Updated

All that remained of some homes was memories and wreckage after a tornado plowed across the Carbon Hill area, killing seven people.

Sheryl Wakefield, the youngest of 10 children, was happy living amid her family in a cluster of six homes on a quiet country road, but on Monday hers was the only one undamaged.

She and her husband were joined in their storm cellar by their son and his family as the twister roared by in the darkness, heavily damaging or destroying the other five houses.

"My son doesn't even know where his home is. It's gone. It's just gone," she said Monday.

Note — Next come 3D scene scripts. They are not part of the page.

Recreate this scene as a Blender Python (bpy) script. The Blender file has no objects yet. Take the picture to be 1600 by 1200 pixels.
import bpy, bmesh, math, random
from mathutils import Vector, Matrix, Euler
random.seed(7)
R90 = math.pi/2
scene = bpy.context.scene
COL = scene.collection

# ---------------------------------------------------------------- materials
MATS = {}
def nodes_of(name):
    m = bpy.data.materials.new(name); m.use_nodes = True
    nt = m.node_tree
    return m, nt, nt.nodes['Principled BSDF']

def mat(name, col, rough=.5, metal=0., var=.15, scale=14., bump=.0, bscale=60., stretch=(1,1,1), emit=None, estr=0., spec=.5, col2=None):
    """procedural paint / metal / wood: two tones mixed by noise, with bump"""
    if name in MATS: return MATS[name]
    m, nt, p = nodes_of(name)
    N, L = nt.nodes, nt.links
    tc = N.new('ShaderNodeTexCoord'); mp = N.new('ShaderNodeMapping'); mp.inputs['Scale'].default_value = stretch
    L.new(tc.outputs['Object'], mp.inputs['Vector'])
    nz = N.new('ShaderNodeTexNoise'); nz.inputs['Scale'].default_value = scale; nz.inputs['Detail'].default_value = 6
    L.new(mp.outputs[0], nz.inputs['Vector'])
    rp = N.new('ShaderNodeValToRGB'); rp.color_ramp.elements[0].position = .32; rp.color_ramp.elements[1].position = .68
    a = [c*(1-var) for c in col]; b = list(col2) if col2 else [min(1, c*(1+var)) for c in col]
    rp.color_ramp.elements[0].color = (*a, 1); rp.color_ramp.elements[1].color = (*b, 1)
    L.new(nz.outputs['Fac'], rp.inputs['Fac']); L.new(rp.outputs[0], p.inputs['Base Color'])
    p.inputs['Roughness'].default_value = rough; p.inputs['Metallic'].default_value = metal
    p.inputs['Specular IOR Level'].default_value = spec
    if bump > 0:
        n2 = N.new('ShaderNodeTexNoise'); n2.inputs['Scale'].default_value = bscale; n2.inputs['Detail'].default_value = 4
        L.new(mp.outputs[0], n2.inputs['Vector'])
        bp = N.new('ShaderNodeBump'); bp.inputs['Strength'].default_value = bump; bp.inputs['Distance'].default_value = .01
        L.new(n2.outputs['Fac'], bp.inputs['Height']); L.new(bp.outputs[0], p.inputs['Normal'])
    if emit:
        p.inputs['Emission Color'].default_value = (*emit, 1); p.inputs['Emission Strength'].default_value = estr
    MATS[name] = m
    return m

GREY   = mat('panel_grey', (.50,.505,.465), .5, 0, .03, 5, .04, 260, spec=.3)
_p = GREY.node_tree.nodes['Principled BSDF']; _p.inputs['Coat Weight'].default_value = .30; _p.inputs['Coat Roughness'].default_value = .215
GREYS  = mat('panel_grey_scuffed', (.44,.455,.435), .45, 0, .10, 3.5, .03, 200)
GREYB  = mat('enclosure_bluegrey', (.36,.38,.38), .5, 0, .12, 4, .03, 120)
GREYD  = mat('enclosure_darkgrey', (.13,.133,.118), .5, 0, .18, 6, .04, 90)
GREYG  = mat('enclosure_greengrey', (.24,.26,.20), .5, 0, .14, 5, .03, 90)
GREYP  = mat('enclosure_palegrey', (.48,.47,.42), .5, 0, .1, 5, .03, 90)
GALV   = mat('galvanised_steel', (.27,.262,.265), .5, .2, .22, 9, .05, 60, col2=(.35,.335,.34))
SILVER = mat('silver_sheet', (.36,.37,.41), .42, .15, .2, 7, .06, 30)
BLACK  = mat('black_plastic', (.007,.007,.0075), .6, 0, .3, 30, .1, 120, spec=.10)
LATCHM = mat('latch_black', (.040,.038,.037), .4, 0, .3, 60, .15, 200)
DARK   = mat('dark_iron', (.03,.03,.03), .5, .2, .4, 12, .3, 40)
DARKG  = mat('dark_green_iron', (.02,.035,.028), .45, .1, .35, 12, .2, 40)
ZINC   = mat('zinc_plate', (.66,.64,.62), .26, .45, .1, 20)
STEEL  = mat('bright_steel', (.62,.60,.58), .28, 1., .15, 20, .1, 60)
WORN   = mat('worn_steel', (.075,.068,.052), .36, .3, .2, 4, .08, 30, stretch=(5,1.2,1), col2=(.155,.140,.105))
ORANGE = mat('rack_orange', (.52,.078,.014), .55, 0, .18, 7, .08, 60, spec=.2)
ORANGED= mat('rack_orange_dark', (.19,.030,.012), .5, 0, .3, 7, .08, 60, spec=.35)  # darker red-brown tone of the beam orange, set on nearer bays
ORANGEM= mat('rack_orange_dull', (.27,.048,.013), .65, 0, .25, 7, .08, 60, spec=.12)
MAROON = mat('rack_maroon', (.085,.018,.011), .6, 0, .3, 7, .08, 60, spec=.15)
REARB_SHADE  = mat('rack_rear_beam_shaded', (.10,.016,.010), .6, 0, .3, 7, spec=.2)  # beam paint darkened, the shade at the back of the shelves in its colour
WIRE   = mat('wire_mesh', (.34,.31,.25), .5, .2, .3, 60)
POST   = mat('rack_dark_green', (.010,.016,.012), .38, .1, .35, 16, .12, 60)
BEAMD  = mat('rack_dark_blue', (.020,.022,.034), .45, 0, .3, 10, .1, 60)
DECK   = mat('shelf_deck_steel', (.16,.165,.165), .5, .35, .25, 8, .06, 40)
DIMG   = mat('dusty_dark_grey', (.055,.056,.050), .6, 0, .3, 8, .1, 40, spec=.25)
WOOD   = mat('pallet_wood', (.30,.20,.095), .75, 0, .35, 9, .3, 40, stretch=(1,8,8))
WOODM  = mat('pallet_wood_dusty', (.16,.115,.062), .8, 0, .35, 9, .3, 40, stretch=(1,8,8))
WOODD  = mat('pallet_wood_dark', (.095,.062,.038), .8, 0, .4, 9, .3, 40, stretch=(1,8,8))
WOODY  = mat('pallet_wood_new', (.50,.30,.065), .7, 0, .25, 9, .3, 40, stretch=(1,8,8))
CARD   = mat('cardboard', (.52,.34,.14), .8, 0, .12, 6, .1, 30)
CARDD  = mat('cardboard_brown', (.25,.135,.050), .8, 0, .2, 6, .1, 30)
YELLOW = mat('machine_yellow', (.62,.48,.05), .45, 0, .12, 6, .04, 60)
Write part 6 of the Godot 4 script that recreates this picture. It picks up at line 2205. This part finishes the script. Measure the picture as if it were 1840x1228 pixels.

Streets and roads were blocked by fallen trees, power lines and sheet metal from mobile homes. Part of the roof was stripped from the elementary school.

"I reckon about a third of the town is gone," said Terry Murray, part of a crew surveying the damage caused by giant trees that crashed onto homes.

Carbon Hill, about 70 miles northwest of Birmingham, was struck by as many as three twisters Sunday night.

Many people were still at church or on the way home when the storms hit. Others were glued to their televisions watching radar images of what seemed like waves of funnel clouds.

Jeff Stough was driving along a dark road and the weather was "calm as anything."

"I went around a corner and it just hit. It blew me off the road, then it blew me back on it," Stough said.

Walker County Deputy Coroner Bob Green was at the scene where the bodies of two women were found beside a road.

"They were laying down off the side," he said. "It was bad. Carbon Hill had a bad time."

Wakefield said her 72-year-old sister, Audrey Alexander, and Alexander's daughter, Susan, died in the wreckage of their doublewide mobile home, its metal frame twisted around a broken tree.

"It took a long time for them to find them," Wakefield said.

Randall Garrison's house was damaged but can be repaired. Some of his neighbors were not as fortunate.

"Two mobile homes beside us are gone," said Garrison, who was on his way home from church when the storm struck. "My two outbuildings are blown away. The house right beside me, it took off its foundation. I thank God he had me at church."